We all agree that the learned auditing judge has correctly disposed of the question which is now the subject of the exceptions before us.
We need not restate the facts nor the reasons set forth in his adjudication which fully support his ruling. We merely add that it seems clear that the testatrix used the term “money” in the sense that it is customarily used and not in the enlarged meaning that would carry all property not otherwise bequeathed, which some cases give to it in order to prevent an intestacy : Boyle’s Estate, 44 D. & C. 316 (1942); Ingham’s Estate, 315 Pa. 293 (1934).
The clause in the codicil of 1938 which gives rise to the question, after explaining testatrix’s husband had passed away, reads:
“Relative to the money given as a gift to my late husband John E. Reynolds wish the same amount to be given and used to cancel the mortgage held on the Summerfield Methodist Church E. Dauphin & Tulip Sts. also on the Parsonage at 2338 East Dauphin St. Phila. and should there be balance from above, that to be used for current expenses or unpaid bills.” (Italics supplied.)
*543In the third paragraph of her will the testatrix had given her husband (a) the property, 2035 East Dauphin Street, Philadelphia, together with “appurtenances and household equipment and furniture; (b) all her jewelry and clothing; (c) The sum of Fifty Thousand Dollars ($50,000), in money”. (Italics supplied.)
After bequests to others she gave by item 18 of the will the residue of her estate to her husband, absolutely. Thus she gave her husband in the will four separate gifts: (1) A house and contents; (2) her jewelry and clothing; (3) $50,000 in money; (4) the residue.

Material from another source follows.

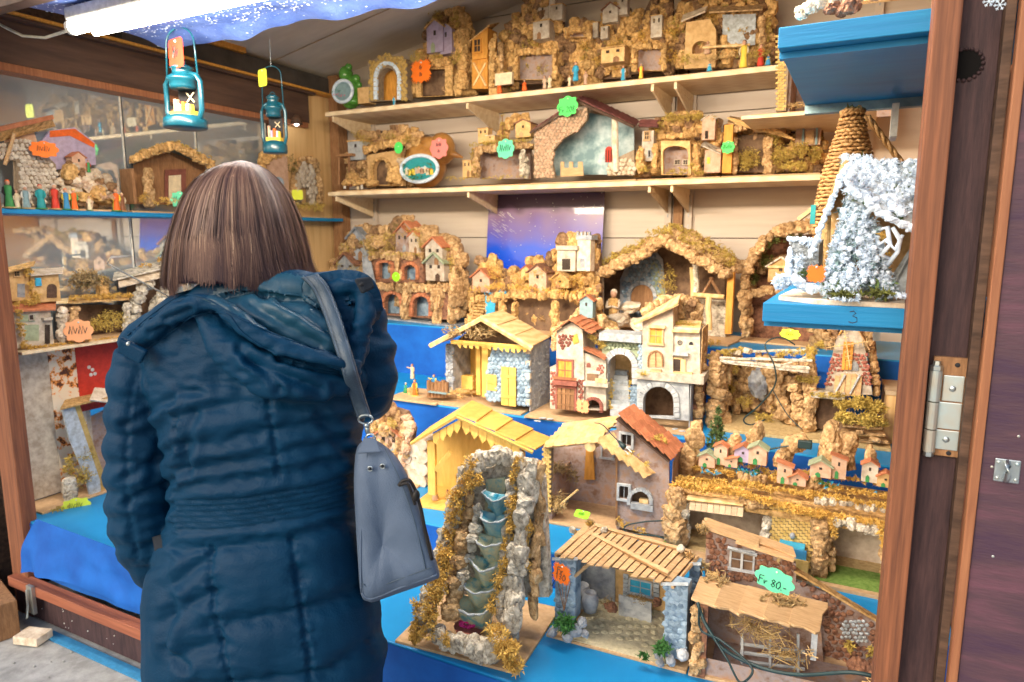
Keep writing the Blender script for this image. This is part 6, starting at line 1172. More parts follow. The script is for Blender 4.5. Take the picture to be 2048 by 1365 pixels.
# U cork cave
c = shelfcrib(1442, 1640, 3.02, ZB, 'mossy cork cave with stick roof, rightmost on the lower shelf', depth=.22, ym=345)
c.fill([(1446, 348), (1446, 250), (1480, 240), (1600, 240), (1645, 240), (1650, 345)], 12, .15, m='cork'); c.box(1444, 250, 1462, 346, .03, .12, 'orange_wood', 'side_board'); c.path([(1464, 262, .04), (1520, 248, .04), (1570, 262, .04)], 7, 14, m='bark', sq=(1, .8, .7)); c.slab((1455, 245, .03), (1575, 268, .03), (1590, 255, .16), (1460, 232, .16), .004, 'bark', 'stick_roof')
for i in range(7): c.beam((1455+i*3, 236+i*2, .02), (1560+i*5, 262+i*3, .02), 2, 'cork', 'roof_stick', 5, 4)
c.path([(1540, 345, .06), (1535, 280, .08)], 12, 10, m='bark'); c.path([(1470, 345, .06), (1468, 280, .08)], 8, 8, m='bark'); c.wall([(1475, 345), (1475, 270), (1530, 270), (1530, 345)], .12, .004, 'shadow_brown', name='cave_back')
c.moss([(1500, 320, .13, 24, 24), (1565, 310, .06, 20, 24), (1600, 300, .06, 22, 20), (1590, 335, .04, 34, 10), (1630, 310, .08, 14, 20), (1550, 280, .1, 14, 14)], 5200, .006, 'moss'); c.box(1590, 250, 1640, 290, .09, .12, 'plaster_pink', 'house_front'); c.box(1603, 252, 1607, 290, .08, .088, 'grey_blue', 'pilaster'); c.box(1630, 252, 1634, 290, .08, .088, 'grey_blue', 'pilaster'); c.box(1610, 262, 1627, 288, .082, .088, 'tan_wood', 'double_door')
# ================= shelf A
c = shelfcrib(672, 720, 3.05, ZA, 'x', depth=.1, board=None, ym=210); bpy.data.objects.remove(c.root); P = c.A
c.root = thing('ceramic_jar', 'green ceramic frog jar with a round snow scene window, far left of the upper shelf', 'ornament', P, c.rz)
a = c.q(700, 185, .065); k = c.k(700, 185, .05); mat('green_glaze', (.12, .34, .06), (.05, .20, .03), 25, .2, .05, spec=.7)
m_ = M(); m_.ball(a, 26*k, sc=(.75, .7, 1)); m_.ball(c.q(692, 150, .05), 13*k, sc=(.8, 1, 1)); m_.ball(c.q(697, 135, .05), 6*k); m_.ball(c.q(712, 158, .05), 7*k); m_.ball(c.q(718, 170, .06), 5*k); m_.ball(c.q(705, 205, .06), 14*k, sc=(1.2, 1, .5)); m_.out('jar', 'green_glaze', c.root, smooth=True)
P = c.q(685, 183, .0); rm = M(); rm.tube([P+Vector((19*k*math.cos(a*math.pi/16), .002, 16*k*math.sin(a*math.pi/16))) for a in range(33)], 2.6*k, 7); rm.out('round_rim', 'snow', c.root, smooth=True); o = M(); o.add([P+Vector((18.5*k*math.cos(a*math.pi/12), .005, 15.5*k*math.sin(a*math.pi/12))) for a in range(24)], [tuple(range(24))]); o.out('backdrop', 'grey_blue', c.root); c.moss([(685, 193, .007, 12, 4)], 90, .004, 'pink_p', 'tiny_scene'); c.moss([(680, 187, .007, 10, 4)], 60, .004, 'green_p', 'tiny_scene')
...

When, therefore, after her husband’s death, she referred to the “money given as a gift to my late husband”, she plainly meant to distinguish between the $50,000 “in money”, i. e., the money gift, from the other three gifts to her husband. Confirming this interpretation are the words, “wish the same amount to be given and used to cancel the mortgage” which obviously means the amount of $50,000, not the indefinite amount of the residue which would ordinarily be referred to as a share or portion of her estate.
Supporting this construction is also the last portion of the clause where she provides: “should there be balance from above, that is to be used for current expenses and unpaid bills.” The record shows that her income tax returns (for the years 1938 to 1943) were prepared from work sheets written by her and she knew the details of the sources of her income, in what her estate was invested, and the approximate amount thereof. Her gross estate was over $500,000 and residue, after deduction of other bequests, was $300,-000. Had she intended the residue of her estate to go to the exceptant church, of which she was a communicant, she would hardly have expressed the uncertainty that the gift she was making might .exceed the amount of the mortgages and thus directed the further disposition “if there should be balance” after the payment of the church and parsonage mortgages.
*544Thus, whether we read the will and codicils as a whole according to the plain meaning of the language viewed, or test them by the surrounding circumstances, we arrive at the same conclusion as the auditing judge, viz., that testatrix meant to give the church $50,000 in money, and no more.
All exceptions are dismissed and the adjudication is now confirmed absolutely.